UNESCO's executive board on Friday chose former French Culture Minister Audrey Azoulay to be the U.N. cultural agency's next leader over a Qatari candidate in an unusually heated race overshadowed by Mideast tensions.
The U.S. announcement this week that it's quitting UNESCO rocked the multi-day election and heightened concerns about the agency's funding and future direction.
Azoulay succeeds outgoing Director-General Irina Bokova of Bulgaria, whose eight-year term was marred by financial woes and criticism over Palestine's inclusion as a member. On Thursday, the U.S. and Israel said they plan to pull out of the Paris-based organization over its perceived anti-Israel bias.
UNESCO's general assembly will have to sign off next month on the executive board's leadership pick, but it's seen as a formality.
The new director will set priorities for the organization best known for its World Heritage program to protect cultural sites and traditions. The agency also works to improve education for girls, promote an understanding of the Holocaust's horrors, defend media freedom and coordinate science about climate change.
Azoulay won 30 to 28 in a final vote Friday against Qatar's Hamad bin Abdulaziz al-Kawari, also a former culture minister. Azoulay, a 45-year-old Jewish woman, had started the week's voting with much less support but built up backing as other candidates dropped out and won a runoff earlier Friday against Egypt's candidate.
The vote was a big blow to Arab states, who had long wanted to lead the U.N. Educational, Scientific and Cultural Organization. UNESCO has previously had European, Asian, African and American chiefs, but never an Arab one since the organization was founded in 1945 following World War II to promote world peace through culture.
The agency's inclusion of Palestine as a member state in 2011 complicated this push, as did Qatar's diplomatic dispute with Arab neighbors.
Azoulay will be the second French leader of the organization since Rene Maheu, UNESCO's director general from 1961-74. Azoulay's father is Moroccan and was an influential adviser to Moroccan kings, so she does have a connection to the Arab world.
"UNESCO is going through a profound crisis," Azoulay told journalists on Friday after making it to the final vote. "As a response to these difficulties, France has chosen not to leave but at the contrary to invest more ... because we believe in multilateralism. We believe in universal values."
Jewish groups took issue with al-Kawari's candidacy, citing a preface he wrote to a 2013 Arabic book called "Jerusalem in the Eyes of the Poets" that they claim is anti-Semitic. He wrote "We pray to God to liberate (Jerusalem) from captivity and we pray to God to give Muslims the honor of liberating it."
In March, the Simon Wiesenthal Centre wrote an open letter to German Ambassador Michael Worbs, chair of the UNESCO Executive Board, to criticize the organization for accepting al-Kawari's candidacy.
Azoulay's late entry into the leadership race in March annoyed many UNESCO member states who thought that since France hosts the Paris-based agency it shouldn't field a candidate. Arab intellectuals urged French President Emmanuel Macron to withdraw his support for her.
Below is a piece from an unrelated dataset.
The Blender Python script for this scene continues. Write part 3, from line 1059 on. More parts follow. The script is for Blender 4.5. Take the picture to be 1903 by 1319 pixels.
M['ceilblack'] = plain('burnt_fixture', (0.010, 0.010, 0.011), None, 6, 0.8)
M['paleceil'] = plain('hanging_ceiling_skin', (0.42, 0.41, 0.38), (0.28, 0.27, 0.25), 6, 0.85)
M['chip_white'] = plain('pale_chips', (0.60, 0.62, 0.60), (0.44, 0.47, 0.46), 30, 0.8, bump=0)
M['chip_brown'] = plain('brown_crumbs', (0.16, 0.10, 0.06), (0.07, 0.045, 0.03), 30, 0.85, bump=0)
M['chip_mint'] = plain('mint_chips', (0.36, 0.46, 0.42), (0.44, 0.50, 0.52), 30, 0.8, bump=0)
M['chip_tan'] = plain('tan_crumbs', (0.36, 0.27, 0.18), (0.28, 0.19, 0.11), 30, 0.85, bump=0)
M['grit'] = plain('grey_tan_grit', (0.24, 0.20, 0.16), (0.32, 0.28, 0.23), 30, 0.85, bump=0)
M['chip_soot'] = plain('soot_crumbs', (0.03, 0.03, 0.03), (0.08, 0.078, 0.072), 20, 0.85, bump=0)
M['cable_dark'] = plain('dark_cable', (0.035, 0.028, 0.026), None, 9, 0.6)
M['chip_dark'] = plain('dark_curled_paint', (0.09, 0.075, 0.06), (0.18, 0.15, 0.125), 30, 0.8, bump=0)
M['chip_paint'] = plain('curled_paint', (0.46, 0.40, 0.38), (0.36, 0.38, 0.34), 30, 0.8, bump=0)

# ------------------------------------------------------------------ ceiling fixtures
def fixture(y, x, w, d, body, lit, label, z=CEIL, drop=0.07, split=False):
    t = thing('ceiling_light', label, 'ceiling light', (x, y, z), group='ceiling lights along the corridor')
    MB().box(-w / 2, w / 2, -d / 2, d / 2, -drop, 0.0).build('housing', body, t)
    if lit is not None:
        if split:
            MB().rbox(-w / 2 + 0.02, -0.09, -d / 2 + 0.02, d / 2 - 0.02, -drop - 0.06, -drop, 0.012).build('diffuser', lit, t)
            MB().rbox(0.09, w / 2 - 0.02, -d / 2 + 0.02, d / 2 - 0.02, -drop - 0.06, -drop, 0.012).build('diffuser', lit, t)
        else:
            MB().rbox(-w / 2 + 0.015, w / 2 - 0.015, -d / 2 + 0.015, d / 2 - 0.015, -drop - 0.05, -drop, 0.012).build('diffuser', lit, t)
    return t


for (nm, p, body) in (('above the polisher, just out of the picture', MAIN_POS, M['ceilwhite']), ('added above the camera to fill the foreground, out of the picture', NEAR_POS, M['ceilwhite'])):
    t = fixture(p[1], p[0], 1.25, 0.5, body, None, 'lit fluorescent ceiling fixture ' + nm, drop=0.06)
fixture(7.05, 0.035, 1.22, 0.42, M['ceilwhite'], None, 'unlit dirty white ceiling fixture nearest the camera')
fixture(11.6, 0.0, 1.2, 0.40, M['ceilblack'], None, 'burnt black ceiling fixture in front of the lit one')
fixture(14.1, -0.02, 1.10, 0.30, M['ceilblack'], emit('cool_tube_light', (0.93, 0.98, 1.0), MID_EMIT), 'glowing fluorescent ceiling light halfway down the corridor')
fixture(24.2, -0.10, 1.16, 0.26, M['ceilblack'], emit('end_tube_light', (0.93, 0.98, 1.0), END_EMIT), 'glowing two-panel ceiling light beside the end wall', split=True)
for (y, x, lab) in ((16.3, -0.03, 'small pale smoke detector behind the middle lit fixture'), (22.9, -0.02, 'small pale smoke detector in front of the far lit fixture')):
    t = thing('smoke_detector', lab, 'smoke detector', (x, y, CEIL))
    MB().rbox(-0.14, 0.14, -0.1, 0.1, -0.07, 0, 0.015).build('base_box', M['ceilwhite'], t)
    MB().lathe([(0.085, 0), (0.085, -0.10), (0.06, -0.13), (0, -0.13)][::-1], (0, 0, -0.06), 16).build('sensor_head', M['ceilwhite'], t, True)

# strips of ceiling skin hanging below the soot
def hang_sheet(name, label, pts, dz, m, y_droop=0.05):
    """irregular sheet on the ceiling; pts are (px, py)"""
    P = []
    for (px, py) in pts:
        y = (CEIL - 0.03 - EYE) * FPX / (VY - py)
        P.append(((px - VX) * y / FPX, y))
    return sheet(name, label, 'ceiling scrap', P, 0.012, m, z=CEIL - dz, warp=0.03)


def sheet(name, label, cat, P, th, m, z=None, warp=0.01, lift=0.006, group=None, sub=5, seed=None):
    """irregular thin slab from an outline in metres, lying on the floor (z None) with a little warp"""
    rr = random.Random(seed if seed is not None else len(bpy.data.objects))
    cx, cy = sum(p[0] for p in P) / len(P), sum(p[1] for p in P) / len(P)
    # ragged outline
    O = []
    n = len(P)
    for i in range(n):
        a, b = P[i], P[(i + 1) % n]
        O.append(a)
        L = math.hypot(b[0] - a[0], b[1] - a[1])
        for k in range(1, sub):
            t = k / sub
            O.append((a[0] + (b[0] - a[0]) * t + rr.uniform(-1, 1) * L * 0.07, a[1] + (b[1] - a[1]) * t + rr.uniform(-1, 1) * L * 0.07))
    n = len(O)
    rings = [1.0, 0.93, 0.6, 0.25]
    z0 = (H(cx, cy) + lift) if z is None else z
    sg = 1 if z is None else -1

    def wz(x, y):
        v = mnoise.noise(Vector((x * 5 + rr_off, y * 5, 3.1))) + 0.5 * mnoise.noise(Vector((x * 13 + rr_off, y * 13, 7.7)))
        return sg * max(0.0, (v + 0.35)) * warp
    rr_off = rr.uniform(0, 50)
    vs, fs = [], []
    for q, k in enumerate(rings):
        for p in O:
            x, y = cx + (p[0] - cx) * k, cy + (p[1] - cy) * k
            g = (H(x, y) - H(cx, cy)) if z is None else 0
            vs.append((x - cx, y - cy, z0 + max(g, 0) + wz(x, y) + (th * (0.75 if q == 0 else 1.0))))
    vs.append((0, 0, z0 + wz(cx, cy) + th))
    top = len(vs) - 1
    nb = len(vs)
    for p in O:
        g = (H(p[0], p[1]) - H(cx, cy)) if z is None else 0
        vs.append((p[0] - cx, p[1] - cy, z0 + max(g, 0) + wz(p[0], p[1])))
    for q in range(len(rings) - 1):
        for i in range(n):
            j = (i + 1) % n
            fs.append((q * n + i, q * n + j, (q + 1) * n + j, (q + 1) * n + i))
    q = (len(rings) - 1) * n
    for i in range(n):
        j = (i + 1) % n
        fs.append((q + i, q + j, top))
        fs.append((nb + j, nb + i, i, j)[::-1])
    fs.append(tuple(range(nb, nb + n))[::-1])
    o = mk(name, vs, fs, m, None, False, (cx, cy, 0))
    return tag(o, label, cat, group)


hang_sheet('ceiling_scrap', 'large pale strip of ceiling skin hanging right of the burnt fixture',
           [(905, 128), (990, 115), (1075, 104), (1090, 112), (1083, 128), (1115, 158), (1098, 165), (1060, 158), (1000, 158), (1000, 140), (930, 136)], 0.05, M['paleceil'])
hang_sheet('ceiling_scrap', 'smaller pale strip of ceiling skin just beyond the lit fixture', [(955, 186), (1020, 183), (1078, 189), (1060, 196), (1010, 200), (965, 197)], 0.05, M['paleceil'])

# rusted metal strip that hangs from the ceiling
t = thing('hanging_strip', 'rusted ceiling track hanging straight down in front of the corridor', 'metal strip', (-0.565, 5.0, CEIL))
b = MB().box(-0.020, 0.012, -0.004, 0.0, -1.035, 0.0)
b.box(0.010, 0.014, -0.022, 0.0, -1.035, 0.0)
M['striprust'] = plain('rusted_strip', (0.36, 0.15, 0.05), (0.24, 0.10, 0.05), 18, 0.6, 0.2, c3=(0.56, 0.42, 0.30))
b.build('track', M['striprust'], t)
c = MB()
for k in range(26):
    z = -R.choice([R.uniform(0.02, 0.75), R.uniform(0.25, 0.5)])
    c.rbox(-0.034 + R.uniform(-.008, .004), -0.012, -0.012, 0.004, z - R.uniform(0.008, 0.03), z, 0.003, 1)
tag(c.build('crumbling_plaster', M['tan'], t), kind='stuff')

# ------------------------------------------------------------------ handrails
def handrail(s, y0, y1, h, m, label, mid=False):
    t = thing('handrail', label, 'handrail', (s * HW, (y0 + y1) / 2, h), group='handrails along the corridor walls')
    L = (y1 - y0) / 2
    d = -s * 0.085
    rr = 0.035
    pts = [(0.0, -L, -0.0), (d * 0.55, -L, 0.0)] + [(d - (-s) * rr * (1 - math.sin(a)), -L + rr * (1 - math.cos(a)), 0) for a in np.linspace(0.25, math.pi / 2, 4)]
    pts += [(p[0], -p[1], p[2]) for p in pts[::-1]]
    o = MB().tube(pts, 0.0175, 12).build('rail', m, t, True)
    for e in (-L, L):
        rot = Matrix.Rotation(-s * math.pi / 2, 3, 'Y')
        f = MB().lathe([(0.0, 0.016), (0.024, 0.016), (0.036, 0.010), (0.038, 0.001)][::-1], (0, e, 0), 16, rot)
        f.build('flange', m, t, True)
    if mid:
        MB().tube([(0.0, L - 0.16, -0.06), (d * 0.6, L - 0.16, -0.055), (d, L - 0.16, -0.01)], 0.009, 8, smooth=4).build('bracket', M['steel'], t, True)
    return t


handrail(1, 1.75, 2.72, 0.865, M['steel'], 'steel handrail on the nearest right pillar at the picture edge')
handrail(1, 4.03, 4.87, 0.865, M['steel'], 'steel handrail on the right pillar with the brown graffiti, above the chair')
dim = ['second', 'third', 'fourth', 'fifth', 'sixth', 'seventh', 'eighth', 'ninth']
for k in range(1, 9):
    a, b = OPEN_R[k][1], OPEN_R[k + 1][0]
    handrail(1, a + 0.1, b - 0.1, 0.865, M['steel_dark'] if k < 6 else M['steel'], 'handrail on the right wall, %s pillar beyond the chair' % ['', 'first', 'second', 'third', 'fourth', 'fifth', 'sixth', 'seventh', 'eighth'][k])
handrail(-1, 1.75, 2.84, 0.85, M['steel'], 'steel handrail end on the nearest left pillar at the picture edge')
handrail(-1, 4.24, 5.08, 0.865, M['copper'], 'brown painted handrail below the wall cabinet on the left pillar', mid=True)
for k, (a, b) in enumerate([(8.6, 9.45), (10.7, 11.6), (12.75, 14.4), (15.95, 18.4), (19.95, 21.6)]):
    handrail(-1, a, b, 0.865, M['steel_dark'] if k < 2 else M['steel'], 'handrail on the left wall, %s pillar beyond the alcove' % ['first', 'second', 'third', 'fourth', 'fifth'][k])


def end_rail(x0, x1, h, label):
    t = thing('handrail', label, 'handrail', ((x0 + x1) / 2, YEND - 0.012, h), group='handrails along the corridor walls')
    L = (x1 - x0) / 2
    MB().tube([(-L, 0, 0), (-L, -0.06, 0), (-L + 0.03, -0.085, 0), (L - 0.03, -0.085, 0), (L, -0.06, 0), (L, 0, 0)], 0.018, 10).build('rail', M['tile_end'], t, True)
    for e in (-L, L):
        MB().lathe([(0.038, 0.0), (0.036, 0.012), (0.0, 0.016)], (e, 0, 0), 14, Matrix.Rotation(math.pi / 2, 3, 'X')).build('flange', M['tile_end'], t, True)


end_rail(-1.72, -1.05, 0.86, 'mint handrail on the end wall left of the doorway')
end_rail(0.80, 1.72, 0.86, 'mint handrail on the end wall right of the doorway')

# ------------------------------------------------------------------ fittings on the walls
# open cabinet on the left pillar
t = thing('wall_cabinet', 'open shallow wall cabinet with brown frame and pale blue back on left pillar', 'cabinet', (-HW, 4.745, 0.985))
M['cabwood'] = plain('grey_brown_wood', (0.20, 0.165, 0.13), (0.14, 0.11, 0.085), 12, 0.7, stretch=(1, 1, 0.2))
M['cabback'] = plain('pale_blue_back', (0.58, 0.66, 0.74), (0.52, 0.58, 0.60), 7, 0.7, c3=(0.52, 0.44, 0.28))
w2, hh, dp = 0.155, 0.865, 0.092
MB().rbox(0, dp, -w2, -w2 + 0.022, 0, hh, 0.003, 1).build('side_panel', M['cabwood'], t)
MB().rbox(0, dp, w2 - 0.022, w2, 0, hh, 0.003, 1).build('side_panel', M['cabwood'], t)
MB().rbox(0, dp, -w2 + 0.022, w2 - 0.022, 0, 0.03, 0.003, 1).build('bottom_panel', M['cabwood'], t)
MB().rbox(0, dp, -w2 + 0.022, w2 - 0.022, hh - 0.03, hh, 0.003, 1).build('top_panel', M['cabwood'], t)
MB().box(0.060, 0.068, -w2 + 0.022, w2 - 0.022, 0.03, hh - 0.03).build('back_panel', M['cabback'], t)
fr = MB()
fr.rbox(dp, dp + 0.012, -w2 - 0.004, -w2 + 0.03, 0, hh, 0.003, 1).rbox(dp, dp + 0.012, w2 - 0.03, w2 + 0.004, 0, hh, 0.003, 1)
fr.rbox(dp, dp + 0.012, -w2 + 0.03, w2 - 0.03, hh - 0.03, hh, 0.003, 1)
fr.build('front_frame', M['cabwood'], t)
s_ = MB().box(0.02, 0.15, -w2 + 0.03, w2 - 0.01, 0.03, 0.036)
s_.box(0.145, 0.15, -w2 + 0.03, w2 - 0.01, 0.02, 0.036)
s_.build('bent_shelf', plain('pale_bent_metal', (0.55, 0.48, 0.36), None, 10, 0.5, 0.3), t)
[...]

The voting process itself was highly politicized.
French media reported that Qatar recently invited several members of the UNESCO executive board on an all-expenses-paid trip to Doha. In addition, the vote came as Egypt and three other Arab nations continued a months-long boycott of Qatar over allegations that the government funds extremists and has overly warm ties to Iran.
Egypt's foreign ministry has demanded an inquiry into alleged "violations" during the UNESCO voting.
The next leader will have to allay fears over UNESCO's future as the agency faces a withdrawal from both the U.S. and Israel.
While the Trump administration had been preparing for a likely withdrawal from UNESCO for months, the timing of the State Department's statement Thursday was unexpected. Bokova expressed "profound regret" at the U.S. decision and defended UNESCO's reputation.
The U.S. stopped funding UNESCO after it voted to include Palestine as a member state in 2011, but the State Department has maintained a UNESCO office and sought to weigh in on policy behind the scenes. UNESCO says the U.S. now owes about $550 million in back payments.
Nikki Haley, U.S. ambassador to the United Nations, called UNESCO's July designation of Hebron's Old City and the Tomb of the Patriarchs as Palestinian territory the latest of many "foolish actions" that had made the agency "a chronic embarrassment."
Haley also criticized UNESCO for "keeping Syrian dictator Bashar Assad on a UNESCO human rights committee even after his murderous crackdown on peaceful protesters."